Algo assim ocorre no curta-metragem Command Action, de João Paulo Miranda Maria, produção independente, breve passeio por uma feira livre no subúrbio de uma cidade grande. Entre as barracas de legumes e peixes, entre os comentários de feirantes e fregueses, entre a rápida passagem pela barraca que vende galinhas e uma outra que oferece pasteis e caldo de cana, um menino conta as moedas e as notas amassadas no bolso da bermuda de olho na barraca de brinquedos. Com o dinheiro guardado quer comprar, na barraca de brinquedos, o robô Command Action. No breve passeio na feira, nas mercadorias e nas conversas entreouvidas, um convite a imaginar a cidade em volta da feira. Command Action, exibido na Semana da Crítica, é um dos dois únicos filmes brasileiros que fazem parte de um dos programas oficiais de Cannes. O outro é Quintal, de André Novais Oliveira, realizador que participa pela segunda vez da Quinzena dos realizadores – há dois anos a Quinzena selecionou Pouco mais de um mês.

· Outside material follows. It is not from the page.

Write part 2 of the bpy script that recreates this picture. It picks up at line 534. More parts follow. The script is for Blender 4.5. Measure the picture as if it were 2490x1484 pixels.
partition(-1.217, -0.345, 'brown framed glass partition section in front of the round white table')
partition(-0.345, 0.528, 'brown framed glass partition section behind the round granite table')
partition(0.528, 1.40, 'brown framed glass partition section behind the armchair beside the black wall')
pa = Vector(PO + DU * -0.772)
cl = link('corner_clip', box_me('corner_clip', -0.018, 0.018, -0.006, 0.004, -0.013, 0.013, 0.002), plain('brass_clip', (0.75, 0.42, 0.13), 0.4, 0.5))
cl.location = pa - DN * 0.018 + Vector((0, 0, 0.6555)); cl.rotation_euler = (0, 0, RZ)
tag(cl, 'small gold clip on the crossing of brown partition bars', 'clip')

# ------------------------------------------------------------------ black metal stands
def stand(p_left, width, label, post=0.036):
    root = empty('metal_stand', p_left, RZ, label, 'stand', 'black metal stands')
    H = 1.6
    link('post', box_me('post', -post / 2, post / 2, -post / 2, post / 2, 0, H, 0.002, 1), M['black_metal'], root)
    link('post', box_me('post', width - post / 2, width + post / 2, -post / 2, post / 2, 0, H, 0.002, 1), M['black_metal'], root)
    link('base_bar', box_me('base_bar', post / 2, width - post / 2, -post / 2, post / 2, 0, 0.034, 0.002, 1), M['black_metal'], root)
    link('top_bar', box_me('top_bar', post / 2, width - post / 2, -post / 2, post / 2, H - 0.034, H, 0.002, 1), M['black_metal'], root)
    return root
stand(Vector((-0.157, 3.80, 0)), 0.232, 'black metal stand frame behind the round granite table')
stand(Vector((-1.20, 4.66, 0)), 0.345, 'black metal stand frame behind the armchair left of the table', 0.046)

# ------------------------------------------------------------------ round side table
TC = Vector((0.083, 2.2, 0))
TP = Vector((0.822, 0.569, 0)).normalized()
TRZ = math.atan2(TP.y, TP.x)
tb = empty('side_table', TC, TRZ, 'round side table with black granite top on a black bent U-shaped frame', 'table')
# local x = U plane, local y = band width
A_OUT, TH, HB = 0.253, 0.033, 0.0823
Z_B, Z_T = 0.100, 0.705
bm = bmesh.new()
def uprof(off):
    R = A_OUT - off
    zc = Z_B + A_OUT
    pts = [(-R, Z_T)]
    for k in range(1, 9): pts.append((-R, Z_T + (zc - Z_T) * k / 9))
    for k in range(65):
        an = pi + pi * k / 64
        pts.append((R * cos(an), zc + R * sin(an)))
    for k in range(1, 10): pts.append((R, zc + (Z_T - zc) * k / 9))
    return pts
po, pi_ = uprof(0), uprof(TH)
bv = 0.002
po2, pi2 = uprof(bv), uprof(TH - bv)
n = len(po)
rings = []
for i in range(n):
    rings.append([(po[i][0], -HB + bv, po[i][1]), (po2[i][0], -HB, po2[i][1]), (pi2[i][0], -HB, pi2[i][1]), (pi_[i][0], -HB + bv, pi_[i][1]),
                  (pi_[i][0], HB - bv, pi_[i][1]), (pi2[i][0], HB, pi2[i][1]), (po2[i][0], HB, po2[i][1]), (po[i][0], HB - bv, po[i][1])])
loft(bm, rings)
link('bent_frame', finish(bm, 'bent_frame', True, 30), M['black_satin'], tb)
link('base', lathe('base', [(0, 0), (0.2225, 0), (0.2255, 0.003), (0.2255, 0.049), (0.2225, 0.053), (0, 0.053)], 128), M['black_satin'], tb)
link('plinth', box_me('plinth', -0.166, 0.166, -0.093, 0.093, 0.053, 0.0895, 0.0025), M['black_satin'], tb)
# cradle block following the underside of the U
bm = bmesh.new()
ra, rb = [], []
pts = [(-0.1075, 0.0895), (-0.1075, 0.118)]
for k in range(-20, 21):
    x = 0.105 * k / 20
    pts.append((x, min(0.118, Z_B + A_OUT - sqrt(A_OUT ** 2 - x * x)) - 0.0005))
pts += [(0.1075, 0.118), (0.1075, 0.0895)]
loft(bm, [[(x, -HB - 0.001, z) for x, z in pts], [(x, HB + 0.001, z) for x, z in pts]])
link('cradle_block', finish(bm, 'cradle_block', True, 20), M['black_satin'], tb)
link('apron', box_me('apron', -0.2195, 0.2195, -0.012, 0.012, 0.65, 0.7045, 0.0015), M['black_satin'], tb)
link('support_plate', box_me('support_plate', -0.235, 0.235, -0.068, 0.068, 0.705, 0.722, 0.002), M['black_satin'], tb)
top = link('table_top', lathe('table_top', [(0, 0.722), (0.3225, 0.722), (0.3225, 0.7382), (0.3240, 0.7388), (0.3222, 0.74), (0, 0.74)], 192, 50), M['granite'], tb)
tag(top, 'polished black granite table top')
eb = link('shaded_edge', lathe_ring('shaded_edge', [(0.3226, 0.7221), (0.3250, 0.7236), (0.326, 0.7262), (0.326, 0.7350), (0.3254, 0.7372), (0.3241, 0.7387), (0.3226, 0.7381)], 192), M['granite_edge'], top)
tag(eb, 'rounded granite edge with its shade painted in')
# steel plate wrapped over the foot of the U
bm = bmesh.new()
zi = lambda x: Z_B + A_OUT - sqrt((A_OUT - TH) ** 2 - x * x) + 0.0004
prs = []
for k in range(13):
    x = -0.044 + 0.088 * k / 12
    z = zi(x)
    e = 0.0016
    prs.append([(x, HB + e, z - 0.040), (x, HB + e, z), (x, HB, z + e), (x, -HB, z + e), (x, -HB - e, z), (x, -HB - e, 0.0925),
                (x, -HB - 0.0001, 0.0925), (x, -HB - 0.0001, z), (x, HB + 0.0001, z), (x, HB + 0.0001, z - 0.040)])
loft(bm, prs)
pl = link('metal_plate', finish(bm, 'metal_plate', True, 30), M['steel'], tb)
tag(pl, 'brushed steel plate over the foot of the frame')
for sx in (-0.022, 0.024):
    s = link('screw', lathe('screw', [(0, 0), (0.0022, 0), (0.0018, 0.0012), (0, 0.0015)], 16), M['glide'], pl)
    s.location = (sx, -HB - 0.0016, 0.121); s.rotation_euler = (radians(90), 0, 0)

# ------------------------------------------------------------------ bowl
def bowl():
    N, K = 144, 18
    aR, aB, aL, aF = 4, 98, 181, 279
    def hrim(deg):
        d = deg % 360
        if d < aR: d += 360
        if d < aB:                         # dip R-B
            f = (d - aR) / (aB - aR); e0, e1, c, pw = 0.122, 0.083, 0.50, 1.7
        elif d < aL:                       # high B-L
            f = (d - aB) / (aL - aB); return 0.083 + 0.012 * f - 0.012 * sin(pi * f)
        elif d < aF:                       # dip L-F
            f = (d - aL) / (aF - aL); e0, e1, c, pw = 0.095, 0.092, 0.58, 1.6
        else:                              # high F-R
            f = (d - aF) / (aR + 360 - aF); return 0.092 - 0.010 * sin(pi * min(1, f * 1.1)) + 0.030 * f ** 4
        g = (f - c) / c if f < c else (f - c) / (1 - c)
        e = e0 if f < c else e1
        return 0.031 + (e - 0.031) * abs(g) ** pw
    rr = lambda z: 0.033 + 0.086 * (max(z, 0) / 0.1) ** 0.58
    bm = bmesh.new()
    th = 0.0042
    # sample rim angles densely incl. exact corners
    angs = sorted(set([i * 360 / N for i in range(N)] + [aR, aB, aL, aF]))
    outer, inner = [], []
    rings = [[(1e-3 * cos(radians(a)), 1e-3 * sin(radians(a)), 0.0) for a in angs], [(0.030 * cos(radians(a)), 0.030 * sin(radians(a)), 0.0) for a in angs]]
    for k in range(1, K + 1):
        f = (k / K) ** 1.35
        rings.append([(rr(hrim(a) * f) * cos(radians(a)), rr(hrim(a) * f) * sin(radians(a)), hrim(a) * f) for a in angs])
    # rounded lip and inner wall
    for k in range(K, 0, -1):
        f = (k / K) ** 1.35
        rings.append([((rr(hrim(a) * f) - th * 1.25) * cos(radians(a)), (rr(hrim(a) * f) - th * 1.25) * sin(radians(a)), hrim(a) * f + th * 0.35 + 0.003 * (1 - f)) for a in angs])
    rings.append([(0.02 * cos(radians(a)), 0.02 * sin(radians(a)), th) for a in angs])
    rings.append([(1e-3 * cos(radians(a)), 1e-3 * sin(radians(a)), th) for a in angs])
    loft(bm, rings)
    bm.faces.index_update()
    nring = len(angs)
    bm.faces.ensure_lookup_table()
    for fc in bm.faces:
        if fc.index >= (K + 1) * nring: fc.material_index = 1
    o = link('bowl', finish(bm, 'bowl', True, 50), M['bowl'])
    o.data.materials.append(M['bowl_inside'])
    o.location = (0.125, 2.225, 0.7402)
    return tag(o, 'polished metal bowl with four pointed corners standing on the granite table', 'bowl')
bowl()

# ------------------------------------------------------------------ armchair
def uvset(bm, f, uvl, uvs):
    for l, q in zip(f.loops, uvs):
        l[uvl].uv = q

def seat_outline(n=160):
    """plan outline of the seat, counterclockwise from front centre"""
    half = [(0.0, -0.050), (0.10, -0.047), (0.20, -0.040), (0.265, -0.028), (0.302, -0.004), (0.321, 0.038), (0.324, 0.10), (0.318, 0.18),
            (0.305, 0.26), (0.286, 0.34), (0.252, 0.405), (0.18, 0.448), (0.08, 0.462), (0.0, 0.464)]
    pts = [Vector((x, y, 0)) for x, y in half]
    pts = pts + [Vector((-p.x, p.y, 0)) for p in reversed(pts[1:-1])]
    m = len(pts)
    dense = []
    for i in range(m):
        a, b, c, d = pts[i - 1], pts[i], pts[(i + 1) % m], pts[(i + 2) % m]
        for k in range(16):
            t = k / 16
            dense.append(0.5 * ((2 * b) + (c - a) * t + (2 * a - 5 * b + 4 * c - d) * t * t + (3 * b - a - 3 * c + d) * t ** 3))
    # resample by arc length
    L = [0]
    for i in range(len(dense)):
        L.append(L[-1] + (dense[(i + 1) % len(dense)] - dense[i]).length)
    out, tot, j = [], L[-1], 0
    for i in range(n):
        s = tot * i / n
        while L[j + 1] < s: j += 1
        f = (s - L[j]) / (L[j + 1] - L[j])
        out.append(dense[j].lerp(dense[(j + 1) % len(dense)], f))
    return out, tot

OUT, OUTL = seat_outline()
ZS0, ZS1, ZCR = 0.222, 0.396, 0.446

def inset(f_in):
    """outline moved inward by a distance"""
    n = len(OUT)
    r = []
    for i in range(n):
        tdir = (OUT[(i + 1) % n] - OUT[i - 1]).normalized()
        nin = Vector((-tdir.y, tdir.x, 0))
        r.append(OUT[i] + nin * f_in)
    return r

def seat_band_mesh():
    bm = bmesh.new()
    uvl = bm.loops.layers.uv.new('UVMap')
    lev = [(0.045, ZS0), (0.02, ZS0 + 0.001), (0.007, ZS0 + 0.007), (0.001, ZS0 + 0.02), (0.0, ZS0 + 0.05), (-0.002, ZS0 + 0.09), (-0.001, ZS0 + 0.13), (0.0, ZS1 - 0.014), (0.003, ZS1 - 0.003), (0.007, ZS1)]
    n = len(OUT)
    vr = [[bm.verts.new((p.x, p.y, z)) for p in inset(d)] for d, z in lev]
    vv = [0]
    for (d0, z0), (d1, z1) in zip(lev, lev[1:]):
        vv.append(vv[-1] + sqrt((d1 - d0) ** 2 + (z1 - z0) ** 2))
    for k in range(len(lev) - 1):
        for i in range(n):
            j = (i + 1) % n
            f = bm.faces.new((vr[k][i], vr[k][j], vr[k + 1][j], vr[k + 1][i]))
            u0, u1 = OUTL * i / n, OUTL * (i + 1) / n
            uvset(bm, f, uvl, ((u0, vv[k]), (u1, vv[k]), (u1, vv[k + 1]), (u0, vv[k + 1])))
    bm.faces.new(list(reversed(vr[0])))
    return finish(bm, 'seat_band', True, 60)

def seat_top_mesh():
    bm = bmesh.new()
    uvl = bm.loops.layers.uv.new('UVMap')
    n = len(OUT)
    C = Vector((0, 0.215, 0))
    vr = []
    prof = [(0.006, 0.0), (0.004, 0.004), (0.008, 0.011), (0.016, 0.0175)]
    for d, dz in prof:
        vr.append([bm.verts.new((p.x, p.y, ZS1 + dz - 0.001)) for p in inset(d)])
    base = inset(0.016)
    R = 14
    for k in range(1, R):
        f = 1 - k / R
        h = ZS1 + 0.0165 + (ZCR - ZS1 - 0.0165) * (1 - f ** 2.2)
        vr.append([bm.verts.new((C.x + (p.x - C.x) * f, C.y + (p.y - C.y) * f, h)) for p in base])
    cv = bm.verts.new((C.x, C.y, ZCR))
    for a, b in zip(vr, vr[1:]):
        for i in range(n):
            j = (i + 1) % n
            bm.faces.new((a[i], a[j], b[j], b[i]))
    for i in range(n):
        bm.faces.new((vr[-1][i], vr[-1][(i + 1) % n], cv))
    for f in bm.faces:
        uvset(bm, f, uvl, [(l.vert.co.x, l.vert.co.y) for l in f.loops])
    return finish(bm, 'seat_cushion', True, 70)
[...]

Num festival, os filmes se cruzam, pois a programação intensiva convida a ver dois, três ou mais filmes num mesmo dia. Neste Cannes, que está terminado, além desse dialogo natural entre os filmes programados, um outro: uma sessão especial reuniu um conjunto dos primeiros filmes da história do cinema, Lumière! 120 anos do cinematógrafo Lumière recentemente organizado pelo Instituto Lumière de Lyon, no mesmo dia em que um seminário no mercado do filme discutia os novos espaços de difusão do audiovisual na internet, nos computadores, por meio da compra de uma sessão para se ver em casa. No meio da festa, uma sensação de que a festa (pelo menos a do mercado tal como ele operou até agora) acabou. E ao mesmo tempo em se discutia uma espécie de impasse vivido pelos grandes festivais frente à tendência da grande mídia internacional em dar maior atenção à festa em torno dos filmes – a cerimônia de entrada para as sessões de gala, a presença de personalidades, o vestido de tal ou tal atriz ou modelo – que aos filmes propriamente ditos. Talvez, a imprensa, tanto quanto o cinema, se sinta pressionada pela internet e reduza toda a comunicação ao limite e ligeireza de uma comunicação incapaz de atender à proposta do que melhor se apresentou no festival, como os filmes de Hou Hsiao-Hsien, László Nemes e Michel Franco, como À sombra das mulheres de Philippe Garrel, A lei do mercado de Stéphane Brizé, Doce de feijão de Naomi Kawase, Minha irmã mais nova de Kore-eda Hirokazu,  Cemitério do esplendor de Apichatpong Weerasethakul,  e o melhor de todos, Mountains may depart de Jia Zhangke.